### THE REQUEST
Search the material below for the word "Blender" and copy every line in which it occurs.
#### MATERIAL ####
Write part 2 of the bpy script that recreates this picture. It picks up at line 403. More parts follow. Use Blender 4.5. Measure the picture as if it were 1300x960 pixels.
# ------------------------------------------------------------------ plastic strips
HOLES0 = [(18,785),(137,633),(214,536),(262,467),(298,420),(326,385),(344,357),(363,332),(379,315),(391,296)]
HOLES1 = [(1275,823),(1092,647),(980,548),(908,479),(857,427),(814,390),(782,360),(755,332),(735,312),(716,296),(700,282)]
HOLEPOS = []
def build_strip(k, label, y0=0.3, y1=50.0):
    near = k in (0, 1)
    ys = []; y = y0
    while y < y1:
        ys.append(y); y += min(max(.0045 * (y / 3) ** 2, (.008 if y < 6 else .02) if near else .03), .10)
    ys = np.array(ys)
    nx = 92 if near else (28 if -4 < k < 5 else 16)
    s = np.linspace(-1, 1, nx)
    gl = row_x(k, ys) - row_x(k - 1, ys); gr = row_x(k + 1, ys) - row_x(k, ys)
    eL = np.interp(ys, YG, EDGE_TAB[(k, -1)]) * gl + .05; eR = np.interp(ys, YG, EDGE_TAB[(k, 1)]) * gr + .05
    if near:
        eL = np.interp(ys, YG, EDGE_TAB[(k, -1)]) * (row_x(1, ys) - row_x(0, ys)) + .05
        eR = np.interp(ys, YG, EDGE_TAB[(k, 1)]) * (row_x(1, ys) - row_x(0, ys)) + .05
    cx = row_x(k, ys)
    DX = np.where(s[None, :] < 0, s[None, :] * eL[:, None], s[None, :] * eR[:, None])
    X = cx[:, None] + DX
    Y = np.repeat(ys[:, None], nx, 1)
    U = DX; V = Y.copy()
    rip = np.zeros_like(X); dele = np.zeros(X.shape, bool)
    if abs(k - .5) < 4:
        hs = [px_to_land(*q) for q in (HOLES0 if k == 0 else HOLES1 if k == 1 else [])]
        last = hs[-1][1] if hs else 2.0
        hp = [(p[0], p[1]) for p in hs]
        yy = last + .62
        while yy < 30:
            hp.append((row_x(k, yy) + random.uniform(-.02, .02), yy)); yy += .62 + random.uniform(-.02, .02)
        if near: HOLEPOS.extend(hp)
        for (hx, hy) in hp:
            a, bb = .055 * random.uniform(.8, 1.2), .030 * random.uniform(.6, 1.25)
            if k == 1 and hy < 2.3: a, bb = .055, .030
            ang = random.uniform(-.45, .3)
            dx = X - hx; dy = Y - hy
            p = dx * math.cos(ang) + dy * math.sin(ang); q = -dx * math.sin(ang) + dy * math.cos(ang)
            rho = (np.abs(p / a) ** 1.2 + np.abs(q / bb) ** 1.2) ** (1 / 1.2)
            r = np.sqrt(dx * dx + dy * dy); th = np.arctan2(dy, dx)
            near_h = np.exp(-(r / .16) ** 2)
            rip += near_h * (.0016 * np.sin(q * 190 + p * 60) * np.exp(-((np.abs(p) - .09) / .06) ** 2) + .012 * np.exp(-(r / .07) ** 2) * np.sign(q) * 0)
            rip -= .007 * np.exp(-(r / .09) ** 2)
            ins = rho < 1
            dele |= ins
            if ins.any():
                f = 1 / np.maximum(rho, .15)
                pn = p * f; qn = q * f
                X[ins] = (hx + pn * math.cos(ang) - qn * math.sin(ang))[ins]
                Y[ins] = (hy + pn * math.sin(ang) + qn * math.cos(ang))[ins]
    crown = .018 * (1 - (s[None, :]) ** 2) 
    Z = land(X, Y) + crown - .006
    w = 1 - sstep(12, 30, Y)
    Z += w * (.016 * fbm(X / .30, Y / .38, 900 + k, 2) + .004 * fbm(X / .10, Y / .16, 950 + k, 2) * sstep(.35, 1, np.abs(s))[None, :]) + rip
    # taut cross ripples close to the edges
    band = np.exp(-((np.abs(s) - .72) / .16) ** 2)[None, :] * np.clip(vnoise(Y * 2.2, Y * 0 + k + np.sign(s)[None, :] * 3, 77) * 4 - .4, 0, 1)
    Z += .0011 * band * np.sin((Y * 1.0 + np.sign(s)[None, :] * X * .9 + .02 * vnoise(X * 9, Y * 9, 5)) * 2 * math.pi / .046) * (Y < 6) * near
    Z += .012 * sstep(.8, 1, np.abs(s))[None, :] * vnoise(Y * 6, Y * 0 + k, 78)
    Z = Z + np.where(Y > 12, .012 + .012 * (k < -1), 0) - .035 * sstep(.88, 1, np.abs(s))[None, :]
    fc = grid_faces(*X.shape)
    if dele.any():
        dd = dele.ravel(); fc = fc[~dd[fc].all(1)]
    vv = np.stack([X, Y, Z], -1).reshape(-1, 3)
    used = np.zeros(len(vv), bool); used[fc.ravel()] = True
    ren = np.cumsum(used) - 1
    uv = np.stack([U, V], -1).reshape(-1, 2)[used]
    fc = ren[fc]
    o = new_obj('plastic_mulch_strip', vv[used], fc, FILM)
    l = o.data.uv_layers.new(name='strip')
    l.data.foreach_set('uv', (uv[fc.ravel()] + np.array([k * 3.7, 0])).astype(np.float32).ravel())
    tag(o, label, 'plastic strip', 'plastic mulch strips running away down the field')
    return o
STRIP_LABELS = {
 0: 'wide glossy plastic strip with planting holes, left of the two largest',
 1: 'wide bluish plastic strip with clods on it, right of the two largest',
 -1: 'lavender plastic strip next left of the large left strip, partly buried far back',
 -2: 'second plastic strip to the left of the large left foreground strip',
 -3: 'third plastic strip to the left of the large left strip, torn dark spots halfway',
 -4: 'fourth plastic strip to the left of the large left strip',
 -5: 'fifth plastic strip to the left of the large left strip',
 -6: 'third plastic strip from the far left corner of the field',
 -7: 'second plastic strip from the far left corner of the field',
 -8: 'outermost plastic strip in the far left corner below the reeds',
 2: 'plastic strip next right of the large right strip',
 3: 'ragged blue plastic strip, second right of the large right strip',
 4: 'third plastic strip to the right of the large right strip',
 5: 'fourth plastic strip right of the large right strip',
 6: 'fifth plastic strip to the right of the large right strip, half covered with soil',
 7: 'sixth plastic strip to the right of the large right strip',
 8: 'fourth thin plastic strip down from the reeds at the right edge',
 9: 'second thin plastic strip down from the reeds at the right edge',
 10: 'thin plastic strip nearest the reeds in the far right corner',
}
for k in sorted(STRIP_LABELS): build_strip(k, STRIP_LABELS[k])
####
#### MATERIAL ####
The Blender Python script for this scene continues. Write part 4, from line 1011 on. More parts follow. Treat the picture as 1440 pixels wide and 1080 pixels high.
####
### OUTPUT FOR THIS EXERCISE
Write part 2 of the bpy script that recreates this picture. It picks up at line 403. More parts follow. Use Blender 4.5. Measure the picture as if it were 1300x960 pixels.
The Blender Python script for this scene continues. Write part 4, from line 1011 on. More parts follow. Treat the picture as 1440 pixels wide and 1080 pixels high.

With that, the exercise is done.